La façon dont ces assainissements sont introduits a un effet important sur leurs chances de réussir. Une coalition calque – avec seulement un parti de droite «pur» au vu des liens du CD&V (et en moindre mesure du CDH) avec l’ACW/MOC et l’ACV/CSC – ne va pas chercher une confrontation rapide et dure avec le mouvement ouvrier, sauf sous une pression extrêmement lourde (p.ex. une éventuelle nouvelle vague de problèmes chez les banques, une spéculation internationale contre les valeurs belges,…). Tous les partis gouvernementaux, sauf la NVA, ont des doutes sur le moment où doit s’arrêter la politique anticrise (entre autres les mesures de chômage temporaire) pour être remplacée par l’austérité. Différentes institutions, comme le gouverneur de la Banque Nationale actuellement, avertissent contre une politique d’austérité trop dure et plaident pour un mélange dans lequel de nouveaux impôts prennent aussi une place importante. Ces partis ne vont d’ailleurs pas faire de cadeaux à la NVA sur ce plan. Si la NVA essaie trop de contrarier cela, une certaine mobilisation de la part de la direction syndicale avec des actions symboliques n’est pas à exclure.

Généralement, sur le plan social, nous devons nous attendre à un “compromis à la belge”, c’est-à-dire à un accord présenté comme étant «équilibré», dans «l’intérêt général» et dans lequel tout le monde a sa «dose de sucre» (en réalité, il s’agit toujours d’un kilo pour le patronat et d’un grain pour les travailleurs) et qui exige des sacrifices de «tout le monde». Ce compromis devra aussi impliquer tous les joueurs, en d’autres termes, il devra s’agir d’un compromis impliquant étroitement les directions syndicales. S’il y a quand même une pression pour mener des actions généralisées, l’argument selon lequel «l’alternative, c’est le chaos» est déjà tout prêt après cette dernière série d’élections.

Les assainissements vont être élaborés et appliqués aussi graduellement que possible. Avec une réforme d’Etat, ces assainissements seront aussi partagés entre les différents niveaux de pouvoir. Les gouvernements essayeront ainsi d’éviter toute confrontation dure, simultanée et générale. Dans un premier temps, une lutte généralisée est le moins probable.

Mais la situation, tant sur le plan politique que sur le plan économique, est spécialement instable. Sous la surface, à côté de la peur de l’avenir, il y a aussi une colère qui peut éclater à n’importe quelle occasion, à n’importe quel moment. Le point faible de la classe des travailleurs est et reste sa direction, ou mieux, son manque de direction. Même si les syndicalistes ont massivement voté pour le PS en Wallonie, cela n’est pas à cause d’illusions concernant le fait que le PS serait «leur parti», mais parce qu’il s’agit du «moindre mal».

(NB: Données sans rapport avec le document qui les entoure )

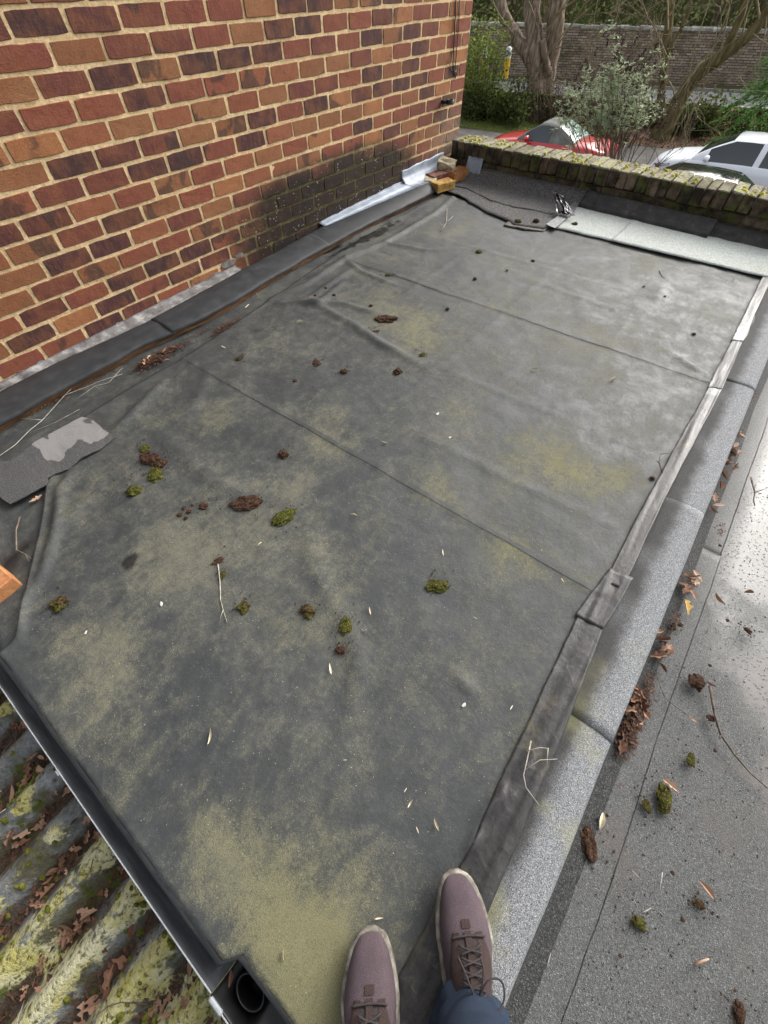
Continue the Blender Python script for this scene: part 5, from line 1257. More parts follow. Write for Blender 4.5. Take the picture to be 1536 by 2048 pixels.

En différents lieux en Wallonie et à Bruxelles, tant le MOC que des centrales syndicales socialistes n’ont pas seulement invité le PS pour des débats, mais ici et là également le PTB et, dans une moindre mesure, le Front des Gauches. S’ils l’ont fait, c’est d’une part parce cela ne constitue pas un danger dans l’ambiance actuelle de la société, mais aussi parce que, dans leurs rangs, de nombreuses critiques s’élèvent contre l’appel traditionnel à voter pour le PS. Avec l’appel de Luc Cortebeeck (le président de la CSC) à voter pour des «partis responsables» (CD&V, SP.a, Groen et même VLD), la direction de la CSC en Flandre montre surtout dans quelle mesure elle est un agent de la bourgeoisie dans le mouvement ouvrier. Cela illustre aussi à quel point il est devenu impossible pour cette direction d’appeler seulement à voter pour le CD&V, ce qui va aussi offrir des opportunités pour la gauche à l’intérieur de la CSC.

Le PSL/LSP doit, dans la situation à venir, attentivement suivre les développements à l’œuvre, et surtout être prêt à intervenir lors des développements rapides de la lutte. Un point central sera notre mot d’ordre que les syndicats doivent rompre leurs liens avec les partis gouvernementaux. Les syndicats et les militants syndicaux en lutte ont un rôle fondamental à jouer dans la construction d’une voix politique capable de représenter la lutte, un outil politique indépendant des partis qui ont choisi le camp du patronat depuis longtemps déjà. D’autre part, si la future réforme d’Etat comprend la régionalisation de secteurs/compétences avec beaucoup de personnel, il faudra aussi mener campagne autour de la nécessité de l’unité syndicale au-delà la frontière linguistique et contre de possibles régionalisations de syndicats.